Jason Van Dyke, the police officer who fired 16 shots, killing 17-year-old Laquan, is facing murder charges. Officer Dante Servin, who killed 22-year-old Boyd when he fired into a crowd, was found not guilty in April of manslaughter, reckless discharge of a firearm and reckless conduct.

One of the voices in the crowd at police headquarters Wednesday belonged to Dorothy Holmes, mother of Ronnie Johnson, who was shot by a police officer last year.

“It ain’t over with yet,” Holmes told the Police Board. “They can keep covering it up and keep covering it up. I’m going to keep on fighting, and I’m going to keep on fighting. If it’s up to me, [Cook County State's Attorney Anita Alvarez] needs a [prison] suit on. And when she puts it on, she can take Rahm Emanuel with her.

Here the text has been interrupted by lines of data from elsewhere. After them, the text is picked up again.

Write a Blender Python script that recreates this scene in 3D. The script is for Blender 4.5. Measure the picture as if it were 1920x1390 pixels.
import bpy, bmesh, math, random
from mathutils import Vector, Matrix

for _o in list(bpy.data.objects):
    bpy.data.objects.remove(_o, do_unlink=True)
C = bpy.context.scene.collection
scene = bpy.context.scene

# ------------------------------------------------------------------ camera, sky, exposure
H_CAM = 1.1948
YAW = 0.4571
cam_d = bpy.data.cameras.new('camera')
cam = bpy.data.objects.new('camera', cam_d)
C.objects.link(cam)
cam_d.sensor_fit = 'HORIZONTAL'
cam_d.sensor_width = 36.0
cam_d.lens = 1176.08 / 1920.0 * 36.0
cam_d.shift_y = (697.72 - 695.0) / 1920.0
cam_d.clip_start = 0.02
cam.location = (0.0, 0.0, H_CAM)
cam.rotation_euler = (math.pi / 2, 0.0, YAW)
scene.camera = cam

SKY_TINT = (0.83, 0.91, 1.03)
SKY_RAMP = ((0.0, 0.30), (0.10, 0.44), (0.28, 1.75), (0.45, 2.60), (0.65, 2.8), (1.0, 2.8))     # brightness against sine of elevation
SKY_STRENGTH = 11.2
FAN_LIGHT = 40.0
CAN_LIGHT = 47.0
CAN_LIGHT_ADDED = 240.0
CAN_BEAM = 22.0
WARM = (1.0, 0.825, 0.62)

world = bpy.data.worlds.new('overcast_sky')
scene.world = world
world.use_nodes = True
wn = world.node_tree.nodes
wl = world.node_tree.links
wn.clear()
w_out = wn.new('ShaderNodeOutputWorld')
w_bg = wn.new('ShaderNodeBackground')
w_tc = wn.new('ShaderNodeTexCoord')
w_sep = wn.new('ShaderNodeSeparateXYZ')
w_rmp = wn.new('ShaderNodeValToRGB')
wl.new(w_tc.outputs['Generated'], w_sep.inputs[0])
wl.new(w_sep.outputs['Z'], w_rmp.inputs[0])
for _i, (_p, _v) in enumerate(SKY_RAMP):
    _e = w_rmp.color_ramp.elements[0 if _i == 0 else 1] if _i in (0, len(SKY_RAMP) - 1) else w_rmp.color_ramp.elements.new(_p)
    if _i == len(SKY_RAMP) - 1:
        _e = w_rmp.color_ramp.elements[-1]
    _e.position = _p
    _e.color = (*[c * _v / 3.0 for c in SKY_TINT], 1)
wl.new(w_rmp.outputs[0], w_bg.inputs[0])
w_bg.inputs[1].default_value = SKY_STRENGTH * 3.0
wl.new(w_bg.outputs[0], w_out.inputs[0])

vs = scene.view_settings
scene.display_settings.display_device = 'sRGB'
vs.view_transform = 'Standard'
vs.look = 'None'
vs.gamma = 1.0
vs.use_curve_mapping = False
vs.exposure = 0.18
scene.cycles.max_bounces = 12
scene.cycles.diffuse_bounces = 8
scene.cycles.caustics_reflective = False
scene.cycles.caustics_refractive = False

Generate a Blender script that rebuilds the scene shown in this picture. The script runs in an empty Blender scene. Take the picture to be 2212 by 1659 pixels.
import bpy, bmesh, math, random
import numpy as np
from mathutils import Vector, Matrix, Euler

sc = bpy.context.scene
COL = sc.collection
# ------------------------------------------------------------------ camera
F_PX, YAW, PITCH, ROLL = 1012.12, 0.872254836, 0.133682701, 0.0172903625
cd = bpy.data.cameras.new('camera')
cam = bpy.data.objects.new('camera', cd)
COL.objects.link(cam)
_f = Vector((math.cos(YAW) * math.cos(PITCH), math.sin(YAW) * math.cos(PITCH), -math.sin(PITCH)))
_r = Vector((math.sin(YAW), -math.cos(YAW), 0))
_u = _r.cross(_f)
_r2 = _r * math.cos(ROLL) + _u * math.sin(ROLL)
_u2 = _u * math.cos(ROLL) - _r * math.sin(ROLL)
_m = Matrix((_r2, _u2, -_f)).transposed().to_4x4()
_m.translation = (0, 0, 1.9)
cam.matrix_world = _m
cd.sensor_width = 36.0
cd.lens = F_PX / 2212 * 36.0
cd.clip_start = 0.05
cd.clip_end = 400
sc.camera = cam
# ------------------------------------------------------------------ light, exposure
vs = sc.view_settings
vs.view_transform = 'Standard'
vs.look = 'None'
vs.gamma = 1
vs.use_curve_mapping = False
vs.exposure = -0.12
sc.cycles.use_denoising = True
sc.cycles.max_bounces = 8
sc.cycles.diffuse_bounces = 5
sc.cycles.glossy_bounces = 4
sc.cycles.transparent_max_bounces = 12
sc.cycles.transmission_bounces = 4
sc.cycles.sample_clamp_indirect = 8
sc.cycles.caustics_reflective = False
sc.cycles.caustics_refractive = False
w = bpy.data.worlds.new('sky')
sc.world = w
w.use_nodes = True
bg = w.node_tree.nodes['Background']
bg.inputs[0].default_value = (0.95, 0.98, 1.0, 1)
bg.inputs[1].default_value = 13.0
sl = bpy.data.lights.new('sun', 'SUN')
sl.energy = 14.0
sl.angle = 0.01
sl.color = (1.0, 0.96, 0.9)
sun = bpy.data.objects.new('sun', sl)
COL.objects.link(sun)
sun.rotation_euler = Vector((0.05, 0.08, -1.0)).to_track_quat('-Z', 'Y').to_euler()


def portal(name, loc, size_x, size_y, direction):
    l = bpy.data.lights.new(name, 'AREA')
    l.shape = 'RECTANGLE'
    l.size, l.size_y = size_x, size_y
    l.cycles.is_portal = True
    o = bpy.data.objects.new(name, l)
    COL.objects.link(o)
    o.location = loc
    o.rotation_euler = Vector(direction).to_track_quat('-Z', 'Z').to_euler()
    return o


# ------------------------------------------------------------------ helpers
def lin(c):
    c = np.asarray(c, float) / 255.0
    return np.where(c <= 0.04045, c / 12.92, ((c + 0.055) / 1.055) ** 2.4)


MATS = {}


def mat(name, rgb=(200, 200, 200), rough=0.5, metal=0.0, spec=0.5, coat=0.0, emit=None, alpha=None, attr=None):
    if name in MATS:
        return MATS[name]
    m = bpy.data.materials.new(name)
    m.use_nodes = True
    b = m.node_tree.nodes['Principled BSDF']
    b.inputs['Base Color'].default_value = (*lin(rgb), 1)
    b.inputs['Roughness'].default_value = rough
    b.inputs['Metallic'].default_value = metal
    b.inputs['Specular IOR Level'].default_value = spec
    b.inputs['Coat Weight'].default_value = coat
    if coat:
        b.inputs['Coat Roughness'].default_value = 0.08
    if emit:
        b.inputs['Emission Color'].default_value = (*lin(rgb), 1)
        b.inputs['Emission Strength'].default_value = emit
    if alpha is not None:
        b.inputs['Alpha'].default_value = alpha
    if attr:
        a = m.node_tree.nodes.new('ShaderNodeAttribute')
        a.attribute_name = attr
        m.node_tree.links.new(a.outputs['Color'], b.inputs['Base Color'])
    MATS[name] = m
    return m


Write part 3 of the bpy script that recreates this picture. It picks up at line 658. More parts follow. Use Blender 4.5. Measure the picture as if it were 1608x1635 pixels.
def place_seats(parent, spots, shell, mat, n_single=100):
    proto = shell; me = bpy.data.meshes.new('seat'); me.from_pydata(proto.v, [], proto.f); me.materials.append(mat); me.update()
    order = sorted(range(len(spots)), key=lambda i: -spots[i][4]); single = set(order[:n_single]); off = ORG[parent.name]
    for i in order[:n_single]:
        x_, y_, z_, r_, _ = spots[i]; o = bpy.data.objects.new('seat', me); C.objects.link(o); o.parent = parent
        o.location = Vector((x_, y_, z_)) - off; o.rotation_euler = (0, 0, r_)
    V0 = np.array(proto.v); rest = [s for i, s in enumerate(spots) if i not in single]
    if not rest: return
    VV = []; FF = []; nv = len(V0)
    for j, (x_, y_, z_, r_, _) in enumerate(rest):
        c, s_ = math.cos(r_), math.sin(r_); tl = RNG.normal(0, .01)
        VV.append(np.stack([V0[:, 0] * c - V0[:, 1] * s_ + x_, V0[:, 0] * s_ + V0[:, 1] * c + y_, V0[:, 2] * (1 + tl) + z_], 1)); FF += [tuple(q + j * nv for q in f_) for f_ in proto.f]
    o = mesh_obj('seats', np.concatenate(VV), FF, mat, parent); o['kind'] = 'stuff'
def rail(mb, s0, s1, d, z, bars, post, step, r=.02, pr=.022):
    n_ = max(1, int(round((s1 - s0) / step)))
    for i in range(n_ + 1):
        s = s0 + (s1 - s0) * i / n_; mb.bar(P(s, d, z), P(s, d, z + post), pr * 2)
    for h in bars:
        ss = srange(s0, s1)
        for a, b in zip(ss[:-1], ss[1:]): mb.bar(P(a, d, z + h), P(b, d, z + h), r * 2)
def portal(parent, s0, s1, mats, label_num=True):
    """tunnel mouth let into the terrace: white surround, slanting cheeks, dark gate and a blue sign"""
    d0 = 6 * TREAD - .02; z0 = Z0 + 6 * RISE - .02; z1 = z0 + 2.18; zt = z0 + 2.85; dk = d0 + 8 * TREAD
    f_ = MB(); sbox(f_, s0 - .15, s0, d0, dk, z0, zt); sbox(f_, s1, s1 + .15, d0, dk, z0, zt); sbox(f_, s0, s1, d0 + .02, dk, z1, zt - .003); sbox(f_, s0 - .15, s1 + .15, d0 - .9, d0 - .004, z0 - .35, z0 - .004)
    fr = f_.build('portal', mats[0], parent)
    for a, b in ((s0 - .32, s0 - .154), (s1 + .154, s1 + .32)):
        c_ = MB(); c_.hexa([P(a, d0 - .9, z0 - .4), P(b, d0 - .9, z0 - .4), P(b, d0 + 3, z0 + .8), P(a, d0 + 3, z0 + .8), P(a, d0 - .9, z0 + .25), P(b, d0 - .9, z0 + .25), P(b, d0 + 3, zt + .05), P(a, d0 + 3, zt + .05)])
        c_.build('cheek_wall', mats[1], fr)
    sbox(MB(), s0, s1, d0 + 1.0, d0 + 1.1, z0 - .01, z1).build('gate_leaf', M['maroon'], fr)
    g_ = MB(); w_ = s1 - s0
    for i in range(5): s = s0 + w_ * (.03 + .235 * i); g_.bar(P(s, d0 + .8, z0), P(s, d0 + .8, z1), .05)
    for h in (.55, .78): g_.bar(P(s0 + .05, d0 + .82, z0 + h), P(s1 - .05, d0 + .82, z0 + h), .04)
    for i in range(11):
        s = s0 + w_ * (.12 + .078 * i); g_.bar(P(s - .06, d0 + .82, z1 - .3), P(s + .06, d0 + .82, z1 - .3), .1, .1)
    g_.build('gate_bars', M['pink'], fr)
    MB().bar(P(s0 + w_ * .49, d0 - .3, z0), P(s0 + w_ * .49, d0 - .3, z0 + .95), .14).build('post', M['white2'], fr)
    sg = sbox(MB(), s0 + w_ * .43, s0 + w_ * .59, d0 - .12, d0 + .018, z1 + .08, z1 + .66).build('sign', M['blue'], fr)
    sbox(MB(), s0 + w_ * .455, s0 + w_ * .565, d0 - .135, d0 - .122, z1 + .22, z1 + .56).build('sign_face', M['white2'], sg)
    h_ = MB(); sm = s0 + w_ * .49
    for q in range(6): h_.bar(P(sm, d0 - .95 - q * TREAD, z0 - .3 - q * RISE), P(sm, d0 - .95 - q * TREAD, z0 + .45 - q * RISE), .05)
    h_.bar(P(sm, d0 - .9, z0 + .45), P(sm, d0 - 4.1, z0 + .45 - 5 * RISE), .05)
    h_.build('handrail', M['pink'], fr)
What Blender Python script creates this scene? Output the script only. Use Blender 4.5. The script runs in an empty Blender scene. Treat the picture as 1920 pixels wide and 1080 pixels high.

That apology he did today, he could have saved that for the birds.”

Holmes said her supporters have been galvanized by the release of the footage of her son’s death on Monday, the day Alvarez announced the officer who shot Johnson, 25, would not face criminal charges.

“It shows that I have a lot of support, and they can’t get away with covering up my son’s murder,” Holmes said. “I’m going to keep on fighting.”

Many in the crowd attended the meeting hoping to hear that the board would fire Chicago Police detective Dante Servin, who shot an unarmed 22-year-old Boyd in 2012 behind his Douglas Park home.

Last month, then-Police Supt. Garry McCarthy recommended that the board fire Servin for the shooting. In April, Servin was found not guilty of involuntary manslaughter charges stemming from the shooting.

“It’s been three years since they killed Rekia Boyd," radio show host and Black Youth Project 100 member Damon Williams said. "When it takes protesting to elevate this issue, that tells you there’s something wrong with the system. We’re going to be fighting for Rekia [Boyd] until Dante Servin is fired without a pension.”

"I want to assure the public that the process by which the Police Board reaches its ultimate decision with respect to the charges against Dante Servin, like in any case, will be transparent and will be public," board president Lori Lightfoot said.

Martinez Sutton, Boyd's brother, attended the meeting and said that the length of the process to get justice gets frustrating at times.

“I have good days and bad days. Sometimes those memories of my sister flash in my head,” Sutton said. “I’m still in the grieving stage because the process is not closed. It’s not fully over yet.”

Sutton said the people who have taken up his cause keeps him going.

“Every time I come out here, it’s my fuel because I do other things. I work, I’m in school, I have a family to take care of,” Sutton said. “Many of the people who show up to the protests I don’t even know. The love they show me and my family is incredible. The world needs to see more of that.”

Interim Police Supt. John Escalante and Independent Police Review Authority acting chief administrator Sharon Fairley also attended the meeting.